Essa construção teve semelhança com o primeiro gol feito pelo Irã na goleada por 6 a 2 sofrida para a Inglaterra: os iranianos atraem a defesa para um dos lados, voltam a bola para o centro e encontram alguém infiltrando na área para finalizar, no caso o atacante Taremi. Contra o Uruguai, uma jogada parecida da Coreia do Sul terminou com finalização perigosa de Hwang Ui-jo por cima do gol.

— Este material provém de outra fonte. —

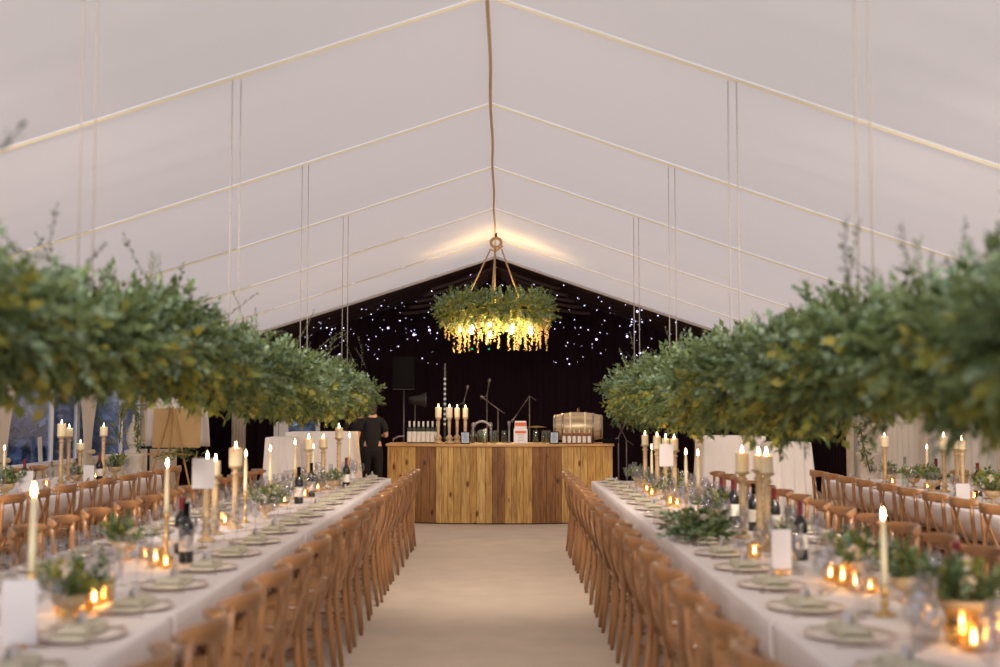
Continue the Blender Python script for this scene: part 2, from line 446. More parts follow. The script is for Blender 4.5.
# star lights on the black cloth
mb = MB(); rs = random.Random(11)
def star(p, r):
    mb.add([(p[0]+r, p[1], p[2]), (p[0]-r, p[1], p[2]), (p[0], p[1]+r, p[2]), (p[0], p[1]-r, p[2]), (p[0], p[1], p[2]+r), (p[0], p[1], p[2]-r)],
           [(0,2,4), (2,1,4), (1,3,4), (3,0,4), (2,0,5), (1,2,5), (3,1,5), (0,3,5)])
def at(px, py, y): return (X(px, y), y, 1.55+(410-py)/1200*y)
cnt = 0
for i in range(2600):
    px = rs.uniform(296, 704); py = rs.uniform(256, 372)
    if abs(px-497)*.37 > (py-256)+1: continue
    if py > 372-.10*abs(px-497) or (abs(px-497) < 52 and py > 290): continue
    dens = 1 if 55 < abs(px-497) < 190 else .35
    if rs.random() > dens*.20: continue
    aa, bb = (px-499)/1200, (410-py)/1200
    Dc = (RZ-.10-1.55)/(bb+slope(px-497)*abs(aa)) - .10
    if Dc < YW+.25: continue
    y = min(Dc, YB-.07); star(at(px, py, y), rs.choice((.005, .006, .007, .009, .011, .014)) if rs.random() < .95 else .026)
    cnt += 1
tag(mb.build('star_lights', M['star'], smooth=False), 'tiny white star lights scattered over the black cloth behind the bar', 'fairy lights', kind='stuff')
for i, px in enumerate((471, 488, 509)):
    mb = MB(); star(at(px, 349, 24.6), .022)
    g = mb.build('laser_dot', bpy.data.materials.get('green_dot') or emitmat('green_dot', (.02, .8, .35), .7), smooth=False)
    tag(g, ['leftmost', 'middle', 'rightmost'][i]+' of three small green lights glowing below the chandelier', 'light', 'green lights below the chandelier')

# hedges outside
def hedge(x0, y0, x1, y1, h, label, nleaf=9000):
    L = math.hypot(x1-x0, y1-y0)
    t = rng.random(nleaf); z = rng.random(nleaf)*h*(1+.25*np.sin(t*L*1.3)); off = rng.normal(0, .35, nleaf)
    P = np.stack([x0+(x1-x0)*t+off*(y1-y0)/L, y0+(y1-y0)*t+off*(x1-x0)/L, z], 1)
    q = rng.normal(size=(nleaf, 3)); q /= np.linalg.norm(q, axis=1)[:, None]
    w = np.cross(q, rng.normal(size=(nleaf, 3))); w /= np.linalg.norm(w, axis=1)[:, None]
    s = .12+.10*rng.random(nleaf)[:, None]
    V = np.stack([P-q*s, P+w*s*.5, P+q*s, P-w*s*.5], 1).reshape(-1, 3)
    F = np.arange(nleaf*4).reshape(-1, 4)
    tag(npmesh('hedge', V, F, M['hedge']), label, 'hedge', kind='stuff')
hedge(-9.5, 4, -11, 36, 5.0, 'blurred bluish garden trees seen through the left windows', 26000)
hedge(-9, 31, 0, 31, 5.0, 'blue-green trees seen through the glazed door behind the left tables', 9000)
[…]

Na derrota para o Japão, a seleção da Alemanha executou as primeiras etapas dessa mesma jogada, mas mostrou uma variação em seu desfecho. O lance começa pelo lado direito do ataque, volta para Kimmich centralizado e o meio-campista inverte para o lateral Raum, aproveitando o espaço criado pela defesa japonesa que havia se movido para a direita naquele primeiro momento. A jogada termina com Raum sofrendo pênalti, depois convertido por Gundongan.
PVC lembra que a baixa média de gols registrada na Copa de 1990, na Itália, levou a Fifa a alterar regras para estimular os times a se arriscar mais. No Mundial de 1994, os goleiros foram proibidos de agarrar a bola recuada por um companheiro com as mãos e as vitórias deixaram de valer dois pontos para valer três. Para o comentarista, mudar novamente esse sistema de pontuação seria capaz de estimular um futebol mais ofensivo e com sistemas de defesa menos fechados.
— Se a vitória valer quatro pontos e o empate valer um, isso vai obrigar os times a atacar. Então não é necessário mudar a regra, porque a regra é muito boa. É mudar a pontuação.